» **Given material**
▬▬▬▬▬▬

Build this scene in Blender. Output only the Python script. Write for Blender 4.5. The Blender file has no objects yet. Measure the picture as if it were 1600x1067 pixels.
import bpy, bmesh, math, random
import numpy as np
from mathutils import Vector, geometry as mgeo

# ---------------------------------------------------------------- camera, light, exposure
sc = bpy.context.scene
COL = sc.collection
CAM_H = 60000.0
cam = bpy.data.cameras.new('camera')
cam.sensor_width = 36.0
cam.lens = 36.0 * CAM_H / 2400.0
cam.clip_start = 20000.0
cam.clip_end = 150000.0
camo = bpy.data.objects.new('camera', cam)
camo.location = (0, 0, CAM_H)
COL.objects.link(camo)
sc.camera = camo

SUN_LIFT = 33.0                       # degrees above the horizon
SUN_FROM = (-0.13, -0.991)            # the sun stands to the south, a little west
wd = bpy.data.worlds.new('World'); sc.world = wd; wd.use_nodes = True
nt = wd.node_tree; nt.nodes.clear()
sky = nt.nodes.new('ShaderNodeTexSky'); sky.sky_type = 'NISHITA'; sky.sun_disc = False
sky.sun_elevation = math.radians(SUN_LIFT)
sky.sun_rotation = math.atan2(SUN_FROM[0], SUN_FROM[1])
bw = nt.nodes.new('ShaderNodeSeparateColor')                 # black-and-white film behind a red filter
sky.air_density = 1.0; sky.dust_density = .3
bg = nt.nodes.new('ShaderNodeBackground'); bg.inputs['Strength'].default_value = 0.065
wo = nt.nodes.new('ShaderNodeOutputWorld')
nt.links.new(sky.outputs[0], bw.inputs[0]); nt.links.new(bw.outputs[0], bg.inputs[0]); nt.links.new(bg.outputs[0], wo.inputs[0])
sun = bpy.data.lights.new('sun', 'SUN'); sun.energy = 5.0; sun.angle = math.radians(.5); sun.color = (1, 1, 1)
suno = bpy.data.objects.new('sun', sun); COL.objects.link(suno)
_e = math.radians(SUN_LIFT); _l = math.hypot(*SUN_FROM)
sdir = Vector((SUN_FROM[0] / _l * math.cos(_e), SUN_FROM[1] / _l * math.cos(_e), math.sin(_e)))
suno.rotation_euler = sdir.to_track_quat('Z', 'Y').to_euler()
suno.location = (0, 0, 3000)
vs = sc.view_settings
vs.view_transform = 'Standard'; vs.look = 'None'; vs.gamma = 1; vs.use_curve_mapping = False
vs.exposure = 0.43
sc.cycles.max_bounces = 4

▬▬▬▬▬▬

» **Work to do**
Return each line of the data exactly as written above.

» **Answer for the task**
Build this scene in Blender. Output only the Python script. Write for Blender 4.5. The Blender file has no objects yet. Measure the picture as if it were 1600x1067 pixels.
import bpy, bmesh, math, random
import numpy as np
from mathutils import Vector, geometry as mgeo

# ---------------------------------------------------------------- camera, light, exposure
sc = bpy.context.scene
COL = sc.collection
CAM_H = 60000.0
cam = bpy.data.cameras.new('camera')
cam.sensor_width = 36.0
cam.lens = 36.0 * CAM_H / 2400.0
cam.clip_start = 20000.0
cam.clip_end = 150000.0
camo = bpy.data.objects.new('camera', cam)
camo.location = (0, 0, CAM_H)
COL.objects.link(camo)
sc.camera = camo

SUN_LIFT = 33.0                       # degrees above the horizon
SUN_FROM = (-0.13, -0.991)            # the sun stands to the south, a little west
wd = bpy.data.worlds.new('World'); sc.world = wd; wd.use_nodes = True
nt = wd.node_tree; nt.nodes.clear()
sky = nt.nodes.new('ShaderNodeTexSky'); sky.sky_type = 'NISHITA'; sky.sun_disc = False
sky.sun_elevation = math.radians(SUN_LIFT)
sky.sun_rotation = math.atan2(SUN_FROM[0], SUN_FROM[1])
bw = nt.nodes.new('ShaderNodeSeparateColor')                 # black-and-white film behind a red filter
sky.air_density = 1.0; sky.dust_density = .3
bg = nt.nodes.new('ShaderNodeBackground'); bg.inputs['Strength'].default_value = 0.065
wo = nt.nodes.new('ShaderNodeOutputWorld')
nt.links.new(sky.outputs[0], bw.inputs[0]); nt.links.new(bw.outputs[0], bg.inputs[0]); nt.links.new(bg.outputs[0], wo.inputs[0])
sun = bpy.data.lights.new('sun', 'SUN'); sun.energy = 5.0; sun.angle = math.radians(.5); sun.color = (1, 1, 1)
suno = bpy.data.objects.new('sun', sun); COL.objects.link(suno)
_e = math.radians(SUN_LIFT); _l = math.hypot(*SUN_FROM)
sdir = Vector((SUN_FROM[0] / _l * math.cos(_e), SUN_FROM[1] / _l * math.cos(_e), math.sin(_e)))
suno.rotation_euler = sdir.to_track_quat('Z', 'Y').to_euler()
suno.location = (0, 0, 3000)
vs = sc.view_settings
vs.view_transform = 'Standard'; vs.look = 'None'; vs.gamma = 1; vs.use_curve_mapping = False
vs.exposure = 0.43
sc.cycles.max_bounces = 4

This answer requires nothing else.